Kaufmann wirkt seit 2005 im Beratergremium des »Forums Demographischer Wandel« des Bundespräsidenten an. In seinen Vorträgen hat er sich wiederholt dem Zusammenhang zwischen wohlfahrtsstaatlicher und Bevölkerungsentwicklung gewidmet. Als Sozialwissenschaftler mit Blick für die großen Zusammenhänge erhob er stets den Anspruch auf Mitsprache der Soziologie bei der Definition sozialpolitischer Probleme. Kaufmann zufolge werden Bevölkerungsfragen in Deutschland aufgrund der NS-Bevölkerungspolitik heute immer noch politisch tabuisiert.
Kaufmann greift weiter aus: Deutschland investiere zu wenig in das Humankapital der nachwachsenden Generationen. Daher müsse das Land auch in kommenden Jahrzehnten mit einer Stagnation des Wirtschaftswachstums und verschärften Verteilungskonflikten rechnen.
Franz-Xaver Kaufmann studierte Jura, Wirtschaftswissenschaften und Soziologie in Zürich, St. Gallen und Paris; 1968 habilitierte er sich in den Fächern Soziologie und Sozialpolitik an der Uni Bielefeld. Von 1979 bis 1983 war er Direktor am Zentrum für interdisziplinäre Forschung, bevor er die Leitung des Instituts für Bevölkerungsforschung und Sozialpolitik an der Hochschule übernahm.

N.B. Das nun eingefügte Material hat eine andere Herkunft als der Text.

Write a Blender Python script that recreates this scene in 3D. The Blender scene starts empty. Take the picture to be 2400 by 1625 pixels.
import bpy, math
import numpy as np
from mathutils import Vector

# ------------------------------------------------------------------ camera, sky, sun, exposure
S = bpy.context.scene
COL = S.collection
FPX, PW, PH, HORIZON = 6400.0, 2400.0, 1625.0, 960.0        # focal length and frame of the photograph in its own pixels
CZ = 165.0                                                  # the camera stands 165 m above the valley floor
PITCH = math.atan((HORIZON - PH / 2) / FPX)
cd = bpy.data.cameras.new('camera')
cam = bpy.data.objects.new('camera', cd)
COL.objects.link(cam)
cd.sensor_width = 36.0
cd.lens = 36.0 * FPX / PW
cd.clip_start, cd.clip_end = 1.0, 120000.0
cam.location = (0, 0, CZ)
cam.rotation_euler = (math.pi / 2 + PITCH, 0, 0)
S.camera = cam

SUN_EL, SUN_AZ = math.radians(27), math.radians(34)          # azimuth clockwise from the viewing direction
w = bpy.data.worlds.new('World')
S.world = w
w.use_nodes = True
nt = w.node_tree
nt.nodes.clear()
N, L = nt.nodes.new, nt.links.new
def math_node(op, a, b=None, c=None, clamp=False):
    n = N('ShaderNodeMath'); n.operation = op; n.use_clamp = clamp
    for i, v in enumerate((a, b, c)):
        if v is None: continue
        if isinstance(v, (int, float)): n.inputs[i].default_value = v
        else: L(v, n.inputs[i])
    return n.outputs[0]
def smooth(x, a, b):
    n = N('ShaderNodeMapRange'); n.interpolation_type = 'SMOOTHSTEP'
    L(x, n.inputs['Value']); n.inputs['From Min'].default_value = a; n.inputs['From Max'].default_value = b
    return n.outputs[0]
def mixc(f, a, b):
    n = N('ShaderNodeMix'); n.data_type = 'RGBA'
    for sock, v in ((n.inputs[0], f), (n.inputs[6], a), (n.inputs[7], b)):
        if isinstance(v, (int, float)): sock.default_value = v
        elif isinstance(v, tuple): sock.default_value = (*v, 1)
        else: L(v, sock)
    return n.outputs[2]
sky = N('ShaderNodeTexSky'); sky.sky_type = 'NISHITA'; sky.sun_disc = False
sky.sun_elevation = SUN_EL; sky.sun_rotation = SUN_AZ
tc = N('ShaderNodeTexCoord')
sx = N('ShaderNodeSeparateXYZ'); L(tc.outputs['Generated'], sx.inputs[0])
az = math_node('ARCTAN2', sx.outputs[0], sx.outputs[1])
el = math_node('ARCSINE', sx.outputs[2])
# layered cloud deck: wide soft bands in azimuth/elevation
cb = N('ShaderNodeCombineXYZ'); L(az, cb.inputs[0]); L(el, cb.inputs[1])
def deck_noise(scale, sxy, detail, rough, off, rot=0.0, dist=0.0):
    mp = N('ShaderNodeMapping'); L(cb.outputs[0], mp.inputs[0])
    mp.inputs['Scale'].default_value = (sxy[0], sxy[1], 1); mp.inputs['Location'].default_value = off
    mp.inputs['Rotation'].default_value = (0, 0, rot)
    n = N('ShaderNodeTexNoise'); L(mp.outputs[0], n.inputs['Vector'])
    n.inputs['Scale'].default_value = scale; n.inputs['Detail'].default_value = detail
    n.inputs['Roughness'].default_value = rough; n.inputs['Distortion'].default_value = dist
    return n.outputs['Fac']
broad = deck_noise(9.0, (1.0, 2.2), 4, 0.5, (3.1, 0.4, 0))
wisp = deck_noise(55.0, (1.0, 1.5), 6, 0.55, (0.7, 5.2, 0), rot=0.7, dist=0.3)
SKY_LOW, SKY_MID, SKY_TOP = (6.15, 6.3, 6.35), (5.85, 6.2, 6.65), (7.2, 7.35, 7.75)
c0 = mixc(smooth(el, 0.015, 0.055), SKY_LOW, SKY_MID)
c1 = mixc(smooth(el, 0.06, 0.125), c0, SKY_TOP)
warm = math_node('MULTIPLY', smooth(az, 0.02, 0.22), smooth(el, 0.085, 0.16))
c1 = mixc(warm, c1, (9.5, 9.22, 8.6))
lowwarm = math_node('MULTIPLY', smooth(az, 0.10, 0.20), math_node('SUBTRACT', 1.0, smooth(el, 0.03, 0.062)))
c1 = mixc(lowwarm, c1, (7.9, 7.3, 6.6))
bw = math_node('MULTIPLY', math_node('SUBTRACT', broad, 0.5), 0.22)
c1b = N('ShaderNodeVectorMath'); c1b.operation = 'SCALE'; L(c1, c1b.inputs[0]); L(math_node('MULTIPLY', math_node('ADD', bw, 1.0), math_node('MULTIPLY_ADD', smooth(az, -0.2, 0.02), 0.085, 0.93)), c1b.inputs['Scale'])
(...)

Seine pragmatische Sichtweise der Sozialpolitik führte zu einer Fülle von Gutachter-, Berater- und Kommissionsmandaten. Kaufmann gilt als einer der führenden, empirisch orientierten Soziologen im deutschsprachigen Raum und hat wesentlichen Anteil an der Stärkung der pragmatisch angelegten Sozialpolitik.